The Color of Water

The Color of Water Themes

Death and Rebirth

Ruth begins telling her story by insisting that she is "dead": her Orthodox Jewish family "sat shiva" and "said kaddish" after she married a black man, thereby effectively disowning her. Ruth, however, states that "the Jew" in her only died completely upon her mother's death. Soon afterwards, she was "born again" in the Christian faith. Her husband stood alongside her, and together they created a new family. Ruth tells her son that Rachel Deborah Shilsky "had to die in order for me, the rest of me, to live" (2). When Ruth's son James decides to explore his mother's history and origins, the original Rachel Deborah Shilsky figuratively comes back to life within the pages of memoir.

The Color of Water

When James asks his mother whether God is black or white, he is a boy living in a predominantly black community with a mother who looks white, and is simply expressing his personal confusion about race. To add to the confusion, however, his mother simply responds that she is "light-skinned". When his mother explains that God doesn't have a color, and that God is "the color of water", the image converges questions of racial and religious division into an essence that is clear and universally spiritual - in other words, "human".

The American Dream

When the Shilskys immigrate to America, they find a safe haven from the turmoil of Europe. The immigrant experience is also marked by the pursuit of the American Dream, as the family eventually settles in Suffolk, Virginia. Tateh opens a store, and the generational rift between the parents and the children intensifies. The division is particularly strong between Tateh, who can speak English, and Mameh, who cannot.
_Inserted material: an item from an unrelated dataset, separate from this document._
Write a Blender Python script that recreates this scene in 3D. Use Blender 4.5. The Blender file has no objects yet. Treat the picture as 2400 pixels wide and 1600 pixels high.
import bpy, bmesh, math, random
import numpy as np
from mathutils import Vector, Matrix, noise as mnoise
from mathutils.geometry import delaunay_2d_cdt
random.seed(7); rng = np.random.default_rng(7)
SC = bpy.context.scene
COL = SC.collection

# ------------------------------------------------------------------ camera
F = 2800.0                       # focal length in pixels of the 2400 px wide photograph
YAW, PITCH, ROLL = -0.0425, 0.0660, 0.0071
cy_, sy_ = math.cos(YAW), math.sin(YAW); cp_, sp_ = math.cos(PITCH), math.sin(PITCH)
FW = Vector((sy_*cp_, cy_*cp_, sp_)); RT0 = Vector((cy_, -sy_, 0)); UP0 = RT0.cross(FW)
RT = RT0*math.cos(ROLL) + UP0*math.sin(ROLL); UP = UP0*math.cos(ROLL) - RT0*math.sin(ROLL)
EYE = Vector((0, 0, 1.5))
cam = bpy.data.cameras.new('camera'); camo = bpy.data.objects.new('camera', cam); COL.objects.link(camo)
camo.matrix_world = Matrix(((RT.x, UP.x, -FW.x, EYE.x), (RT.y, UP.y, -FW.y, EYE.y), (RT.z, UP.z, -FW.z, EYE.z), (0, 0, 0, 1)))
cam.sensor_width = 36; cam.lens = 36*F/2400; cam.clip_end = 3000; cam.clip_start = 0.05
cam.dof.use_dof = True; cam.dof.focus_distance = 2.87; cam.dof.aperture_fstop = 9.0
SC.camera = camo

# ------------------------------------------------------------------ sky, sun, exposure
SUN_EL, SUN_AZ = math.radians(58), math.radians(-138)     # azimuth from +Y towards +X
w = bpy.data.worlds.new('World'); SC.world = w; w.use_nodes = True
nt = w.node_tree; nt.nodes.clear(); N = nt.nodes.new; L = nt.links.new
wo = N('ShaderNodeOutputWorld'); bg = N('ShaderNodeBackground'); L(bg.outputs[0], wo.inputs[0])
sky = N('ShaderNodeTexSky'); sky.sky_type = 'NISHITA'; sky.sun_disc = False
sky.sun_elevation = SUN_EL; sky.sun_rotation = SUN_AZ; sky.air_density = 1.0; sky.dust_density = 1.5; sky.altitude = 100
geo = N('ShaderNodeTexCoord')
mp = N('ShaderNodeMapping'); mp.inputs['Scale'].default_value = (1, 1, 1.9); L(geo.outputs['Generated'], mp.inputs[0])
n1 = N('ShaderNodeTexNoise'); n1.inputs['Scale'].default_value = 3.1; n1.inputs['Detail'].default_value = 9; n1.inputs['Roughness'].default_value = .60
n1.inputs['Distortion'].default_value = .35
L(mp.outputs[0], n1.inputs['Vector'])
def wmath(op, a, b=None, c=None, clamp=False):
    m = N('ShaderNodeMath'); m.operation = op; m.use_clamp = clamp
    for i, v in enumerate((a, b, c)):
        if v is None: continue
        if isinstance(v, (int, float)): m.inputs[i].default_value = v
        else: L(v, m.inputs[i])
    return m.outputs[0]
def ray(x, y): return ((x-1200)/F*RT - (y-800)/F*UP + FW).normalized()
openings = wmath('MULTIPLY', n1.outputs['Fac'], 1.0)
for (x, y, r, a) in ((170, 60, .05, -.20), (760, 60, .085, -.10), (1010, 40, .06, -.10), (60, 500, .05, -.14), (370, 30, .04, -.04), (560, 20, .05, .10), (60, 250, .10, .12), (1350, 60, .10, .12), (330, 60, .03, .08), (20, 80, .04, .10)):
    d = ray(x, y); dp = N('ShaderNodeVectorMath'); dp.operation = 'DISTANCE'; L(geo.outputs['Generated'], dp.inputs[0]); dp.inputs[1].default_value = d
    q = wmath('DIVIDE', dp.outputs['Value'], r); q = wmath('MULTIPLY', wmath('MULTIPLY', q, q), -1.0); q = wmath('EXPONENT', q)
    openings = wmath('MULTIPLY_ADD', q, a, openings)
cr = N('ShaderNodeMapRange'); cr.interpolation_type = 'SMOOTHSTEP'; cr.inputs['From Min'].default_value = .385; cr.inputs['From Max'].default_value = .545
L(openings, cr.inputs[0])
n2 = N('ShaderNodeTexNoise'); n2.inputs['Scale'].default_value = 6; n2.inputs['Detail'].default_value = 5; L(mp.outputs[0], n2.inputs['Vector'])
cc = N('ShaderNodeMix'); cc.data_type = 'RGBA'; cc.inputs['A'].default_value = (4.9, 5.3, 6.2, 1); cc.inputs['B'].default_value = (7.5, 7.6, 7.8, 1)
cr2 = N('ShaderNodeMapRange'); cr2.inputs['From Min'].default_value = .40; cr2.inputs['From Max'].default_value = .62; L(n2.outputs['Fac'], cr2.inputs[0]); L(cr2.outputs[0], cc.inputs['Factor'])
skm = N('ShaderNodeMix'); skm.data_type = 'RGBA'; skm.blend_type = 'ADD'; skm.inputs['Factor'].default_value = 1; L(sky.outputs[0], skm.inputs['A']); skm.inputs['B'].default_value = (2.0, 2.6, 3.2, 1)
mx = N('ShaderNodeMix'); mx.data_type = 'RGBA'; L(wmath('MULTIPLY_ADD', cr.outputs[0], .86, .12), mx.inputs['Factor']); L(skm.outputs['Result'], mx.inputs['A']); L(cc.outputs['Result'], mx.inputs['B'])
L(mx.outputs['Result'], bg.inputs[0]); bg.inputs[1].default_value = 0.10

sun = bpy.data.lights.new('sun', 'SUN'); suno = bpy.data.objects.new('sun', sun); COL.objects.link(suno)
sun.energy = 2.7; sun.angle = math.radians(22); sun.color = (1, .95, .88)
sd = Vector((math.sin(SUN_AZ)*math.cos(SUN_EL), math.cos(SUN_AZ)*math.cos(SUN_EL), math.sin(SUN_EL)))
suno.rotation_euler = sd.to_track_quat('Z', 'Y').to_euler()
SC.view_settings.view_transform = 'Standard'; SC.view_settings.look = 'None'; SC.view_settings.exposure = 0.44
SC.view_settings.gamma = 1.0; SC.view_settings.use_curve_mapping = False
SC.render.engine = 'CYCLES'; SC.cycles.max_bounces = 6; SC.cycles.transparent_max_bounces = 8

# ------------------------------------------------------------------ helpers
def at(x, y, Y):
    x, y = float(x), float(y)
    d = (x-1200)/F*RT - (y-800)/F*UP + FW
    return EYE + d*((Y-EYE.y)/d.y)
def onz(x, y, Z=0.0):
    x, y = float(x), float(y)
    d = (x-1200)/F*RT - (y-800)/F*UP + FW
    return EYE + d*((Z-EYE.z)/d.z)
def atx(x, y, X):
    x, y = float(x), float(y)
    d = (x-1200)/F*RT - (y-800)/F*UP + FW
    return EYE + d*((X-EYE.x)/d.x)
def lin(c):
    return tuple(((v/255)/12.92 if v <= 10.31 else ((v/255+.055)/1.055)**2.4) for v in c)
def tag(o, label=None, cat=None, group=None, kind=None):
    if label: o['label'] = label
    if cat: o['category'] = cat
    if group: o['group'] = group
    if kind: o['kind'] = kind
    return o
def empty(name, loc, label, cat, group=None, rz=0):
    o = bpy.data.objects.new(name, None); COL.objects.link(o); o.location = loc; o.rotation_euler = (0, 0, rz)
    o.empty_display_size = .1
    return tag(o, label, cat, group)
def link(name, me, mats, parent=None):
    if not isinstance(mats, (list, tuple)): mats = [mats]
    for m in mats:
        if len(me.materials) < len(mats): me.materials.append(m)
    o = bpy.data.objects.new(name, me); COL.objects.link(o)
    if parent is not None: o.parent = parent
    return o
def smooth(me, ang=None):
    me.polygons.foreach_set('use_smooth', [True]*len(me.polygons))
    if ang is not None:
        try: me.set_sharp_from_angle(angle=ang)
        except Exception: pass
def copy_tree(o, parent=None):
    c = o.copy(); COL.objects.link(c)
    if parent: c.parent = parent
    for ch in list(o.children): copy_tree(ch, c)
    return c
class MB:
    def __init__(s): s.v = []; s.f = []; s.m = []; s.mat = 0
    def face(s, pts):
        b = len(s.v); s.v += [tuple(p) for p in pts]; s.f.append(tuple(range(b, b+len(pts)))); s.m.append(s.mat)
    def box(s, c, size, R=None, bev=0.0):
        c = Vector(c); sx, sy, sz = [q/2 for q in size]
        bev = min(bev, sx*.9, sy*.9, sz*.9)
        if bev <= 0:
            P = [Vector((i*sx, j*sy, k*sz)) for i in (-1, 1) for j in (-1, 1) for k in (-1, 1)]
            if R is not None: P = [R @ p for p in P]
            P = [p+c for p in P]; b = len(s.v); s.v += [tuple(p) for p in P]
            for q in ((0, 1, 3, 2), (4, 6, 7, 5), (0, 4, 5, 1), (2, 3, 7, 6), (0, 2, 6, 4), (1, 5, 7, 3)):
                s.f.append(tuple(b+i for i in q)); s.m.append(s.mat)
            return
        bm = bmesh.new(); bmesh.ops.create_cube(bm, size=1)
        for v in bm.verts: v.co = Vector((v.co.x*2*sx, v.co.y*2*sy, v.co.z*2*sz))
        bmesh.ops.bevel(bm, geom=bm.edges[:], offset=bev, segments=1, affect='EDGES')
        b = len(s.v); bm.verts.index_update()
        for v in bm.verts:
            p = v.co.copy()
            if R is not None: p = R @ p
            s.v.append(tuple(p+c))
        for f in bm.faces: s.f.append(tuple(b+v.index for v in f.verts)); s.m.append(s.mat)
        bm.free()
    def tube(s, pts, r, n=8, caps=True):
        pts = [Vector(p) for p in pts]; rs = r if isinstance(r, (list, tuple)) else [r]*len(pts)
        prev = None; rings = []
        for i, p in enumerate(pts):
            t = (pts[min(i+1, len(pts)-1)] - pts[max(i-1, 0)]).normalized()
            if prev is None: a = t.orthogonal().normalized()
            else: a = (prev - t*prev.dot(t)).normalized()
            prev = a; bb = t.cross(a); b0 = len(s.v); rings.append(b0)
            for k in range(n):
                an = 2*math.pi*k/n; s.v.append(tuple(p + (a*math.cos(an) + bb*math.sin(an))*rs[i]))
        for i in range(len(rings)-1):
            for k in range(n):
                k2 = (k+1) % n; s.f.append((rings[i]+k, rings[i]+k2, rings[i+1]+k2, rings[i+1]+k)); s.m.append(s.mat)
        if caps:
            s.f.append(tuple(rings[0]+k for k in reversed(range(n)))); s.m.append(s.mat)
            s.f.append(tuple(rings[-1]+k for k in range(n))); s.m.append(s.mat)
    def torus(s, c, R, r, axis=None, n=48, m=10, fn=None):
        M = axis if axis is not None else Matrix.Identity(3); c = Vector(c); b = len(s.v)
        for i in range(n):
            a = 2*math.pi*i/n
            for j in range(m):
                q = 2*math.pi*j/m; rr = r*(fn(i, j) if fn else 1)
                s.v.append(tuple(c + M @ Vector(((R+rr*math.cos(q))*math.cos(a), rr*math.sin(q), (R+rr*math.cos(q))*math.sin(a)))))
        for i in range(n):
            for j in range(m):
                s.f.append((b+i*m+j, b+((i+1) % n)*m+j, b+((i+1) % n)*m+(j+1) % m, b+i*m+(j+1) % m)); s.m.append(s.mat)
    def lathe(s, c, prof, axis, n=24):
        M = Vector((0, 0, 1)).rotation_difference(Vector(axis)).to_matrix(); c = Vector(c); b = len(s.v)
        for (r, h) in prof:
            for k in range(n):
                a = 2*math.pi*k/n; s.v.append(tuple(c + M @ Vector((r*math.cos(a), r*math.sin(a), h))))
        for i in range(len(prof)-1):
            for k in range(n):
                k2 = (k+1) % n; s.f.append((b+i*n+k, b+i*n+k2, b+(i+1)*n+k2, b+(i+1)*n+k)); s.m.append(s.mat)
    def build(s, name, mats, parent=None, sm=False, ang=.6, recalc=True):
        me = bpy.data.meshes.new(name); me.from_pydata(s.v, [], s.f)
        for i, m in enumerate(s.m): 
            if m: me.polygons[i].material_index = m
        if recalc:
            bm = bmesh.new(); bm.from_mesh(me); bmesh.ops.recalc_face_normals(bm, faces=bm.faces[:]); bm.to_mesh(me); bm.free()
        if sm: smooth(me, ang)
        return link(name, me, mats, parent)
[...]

When Ruth's name is changed from Ruchel Dwajra Zylska to Rachel Deborah Shilsky, she undergoes a formal "Americanization". In high school, when she first begins going by Ruth instead of Rachel to appear less outwardly Jewish, she also undergoes another kind of change. When she moves away to New York, marries, and begins raising a family of her own as Ruth McBride Jordan, she becomes the kind of American who actively chooses her own destiny.

Ruth moves with her husband and their four children to Brooklyn's Red Hook Housing Projects, a place that she describes as exemplifying the "real American life" she has always dreamed of. As each of her twelve children finish college, become teachers, doctors, musicians, and businessmen and raise families of their own, another kind of "American Dream" comes true for Ruth.

Education

According to James, his mother denied her Jewish history, but sought a Jewish-style education for her children nonetheless. When the brief window of opportunity came, Ruth seized the chance to choose predominantly Jewish schools for each of her children to attend. In the house, the emphasis lay on grades and on church. She consistently drummed into their minds that money was nothing without education, and that education was the only avenue to making something of themselves. Being the token black students in their Jewish public schools, James and his siblings learned to survive in the world by performing well.

To supplement his formal education, James sought a "street education" in Louisville, Kentucky, where he stayed during the summers he was in high school. In Louisville, he frequented "the Corner", where Chicken Man offered him good advice, dispelling his naive belief that being a man on "the Corner" was a desirable life. Chicken Man insisted that he concentrate on his education, and that he try to pursue a better life.

Community

The book contrasts Ruth's own experience with those found in the two communities to which she has belonged. On the one hand, her cold Orthodox Jewish family disowned her, turned all the mirrors in the house face-down, and declared her "dead". They refused to give her aid when her husband passed away, leaving her with eight children to raise alone. They felt that they were no longer responsible for her fate, since she "died" in the eyes of their community when she married a black man.

The black community, on the other hand, wholeheartedly embraced Ruth. Ruth describes how, when she returned from burying Dennis's body in North Carolina, she discovered the mailbox stuffed with checks and money orders and cash from many of the people who had known them. Aunt Candis and Jacqueline also arrived to help. Ruth's household was its own microcosm, a private space where her children could grow up surrounded by the members of their own unique community.

Household Governance

Tateh ruled his household without love: he did not love his wife, he sexually abused Ruth, and he practically enslaved his son Sam. Ruth ran her household with a similarly tight rein, disciplining her children with the belt and instituting an informal "king/queen system" where the eldest reigned over the other children and answered directly to her. She, in turn, deferred to God. In the end, however, the key difference that separates Tateh's rule from Ruth's is that Ruth ruled over her household and each of her children with love.

Memory and Vision

Ruth tells James that his father Andrew McBride, a reverend, was a man with "vision". She sighs and then states that the times are different. Circumstances are different; they make for different men. It is hard to find a good minister with "vision" these days, according to Ruth. She states that it has something to do with "foresight", and James admits to his mother that he does not have it.

The irony is that while memoir-writing and the act of "remembering" constitute a journey back in time, what is found there generates a possible source of new strength. Crucial to any idea of the future, the remembered history becomes a part of a person's identity, adds depth to the experience of living, and serves as a link between the present and the future. While James may not have the kind of "vision" that Ruth admires, he has the kind that is, perhaps, the necessary starting place for any fresh imagining of the future.